◆ EXERCISE PROMPT: Starting at the first line of the listing below, repeat each line up to and including the one containing "tag(mb.build('rubble_slope', M['rubble']), kind='structure')". Leave out pictures.

┌──

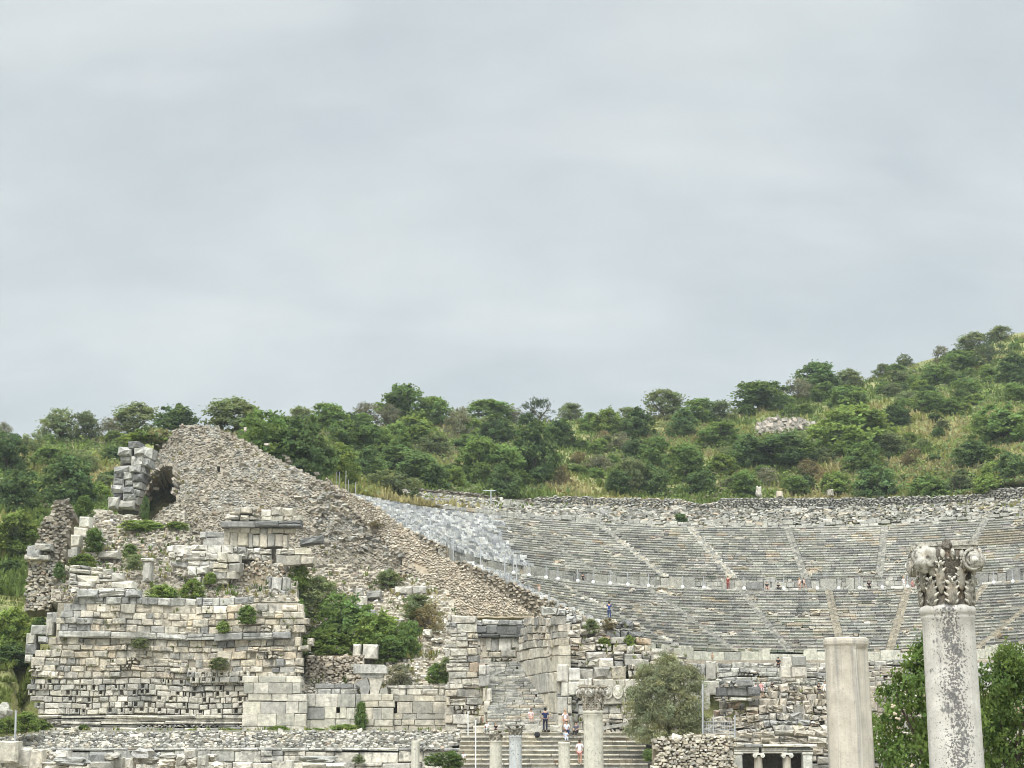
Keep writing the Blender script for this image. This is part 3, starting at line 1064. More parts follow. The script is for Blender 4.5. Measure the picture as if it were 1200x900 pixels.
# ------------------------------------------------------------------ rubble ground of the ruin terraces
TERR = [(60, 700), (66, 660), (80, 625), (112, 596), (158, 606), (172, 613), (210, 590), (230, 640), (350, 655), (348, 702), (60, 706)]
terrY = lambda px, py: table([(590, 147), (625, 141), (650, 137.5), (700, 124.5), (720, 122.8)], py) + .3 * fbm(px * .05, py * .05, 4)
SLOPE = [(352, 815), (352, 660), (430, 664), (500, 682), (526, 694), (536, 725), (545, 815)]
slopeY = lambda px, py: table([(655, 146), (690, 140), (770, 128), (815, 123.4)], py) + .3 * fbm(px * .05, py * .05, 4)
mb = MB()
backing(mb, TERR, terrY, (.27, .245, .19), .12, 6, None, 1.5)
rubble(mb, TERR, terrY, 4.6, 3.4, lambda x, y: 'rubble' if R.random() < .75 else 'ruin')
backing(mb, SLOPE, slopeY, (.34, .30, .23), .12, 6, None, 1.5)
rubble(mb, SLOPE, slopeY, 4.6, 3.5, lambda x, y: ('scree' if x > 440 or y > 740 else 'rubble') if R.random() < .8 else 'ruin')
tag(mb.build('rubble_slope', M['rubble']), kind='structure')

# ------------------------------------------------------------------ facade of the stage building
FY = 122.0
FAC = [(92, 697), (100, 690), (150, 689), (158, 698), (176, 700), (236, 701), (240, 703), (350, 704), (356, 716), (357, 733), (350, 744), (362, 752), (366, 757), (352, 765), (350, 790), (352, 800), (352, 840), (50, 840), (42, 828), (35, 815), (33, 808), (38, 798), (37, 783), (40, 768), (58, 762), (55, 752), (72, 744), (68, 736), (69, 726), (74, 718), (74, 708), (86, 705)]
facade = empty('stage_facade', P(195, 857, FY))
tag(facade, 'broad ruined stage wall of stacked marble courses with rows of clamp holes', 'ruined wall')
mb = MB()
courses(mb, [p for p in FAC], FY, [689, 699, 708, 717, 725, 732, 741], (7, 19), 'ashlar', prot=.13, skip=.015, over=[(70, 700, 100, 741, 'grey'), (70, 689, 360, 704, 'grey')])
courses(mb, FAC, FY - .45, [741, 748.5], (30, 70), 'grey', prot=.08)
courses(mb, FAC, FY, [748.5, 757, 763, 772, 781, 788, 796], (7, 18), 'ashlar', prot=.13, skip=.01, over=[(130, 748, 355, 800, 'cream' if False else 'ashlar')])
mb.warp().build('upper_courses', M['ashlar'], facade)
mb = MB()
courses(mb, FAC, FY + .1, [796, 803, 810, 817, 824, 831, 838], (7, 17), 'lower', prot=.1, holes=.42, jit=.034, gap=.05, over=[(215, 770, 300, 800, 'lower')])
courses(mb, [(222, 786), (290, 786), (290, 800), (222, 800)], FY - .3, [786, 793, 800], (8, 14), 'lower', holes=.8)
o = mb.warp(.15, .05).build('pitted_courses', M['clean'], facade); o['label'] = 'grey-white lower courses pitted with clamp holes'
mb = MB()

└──

◆ FINISHED EXERCISE:
Keep writing the Blender script for this image. This is part 3, starting at line 1064. More parts follow. The script is for Blender 4.5. Measure the picture as if it were 1200x900 pixels.
# ------------------------------------------------------------------ rubble ground of the ruin terraces
TERR = [(60, 700), (66, 660), (80, 625), (112, 596), (158, 606), (172, 613), (210, 590), (230, 640), (350, 655), (348, 702), (60, 706)]
terrY = lambda px, py: table([(590, 147), (625, 141), (650, 137.5), (700, 124.5), (720, 122.8)], py) + .3 * fbm(px * .05, py * .05, 4)
SLOPE = [(352, 815), (352, 660), (430, 664), (500, 682), (526, 694), (536, 725), (545, 815)]
slopeY = lambda px, py: table([(655, 146), (690, 140), (770, 128), (815, 123.4)], py) + .3 * fbm(px * .05, py * .05, 4)
mb = MB()
backing(mb, TERR, terrY, (.27, .245, .19), .12, 6, None, 1.5)
rubble(mb, TERR, terrY, 4.6, 3.4, lambda x, y: 'rubble' if R.random() < .75 else 'ruin')
backing(mb, SLOPE, slopeY, (.34, .30, .23), .12, 6, None, 1.5)
rubble(mb, SLOPE, slopeY, 4.6, 3.5, lambda x, y: ('scree' if x > 440 or y > 740 else 'rubble') if R.random() < .8 else 'ruin')
tag(mb.build('rubble_slope', M['rubble']), kind='structure')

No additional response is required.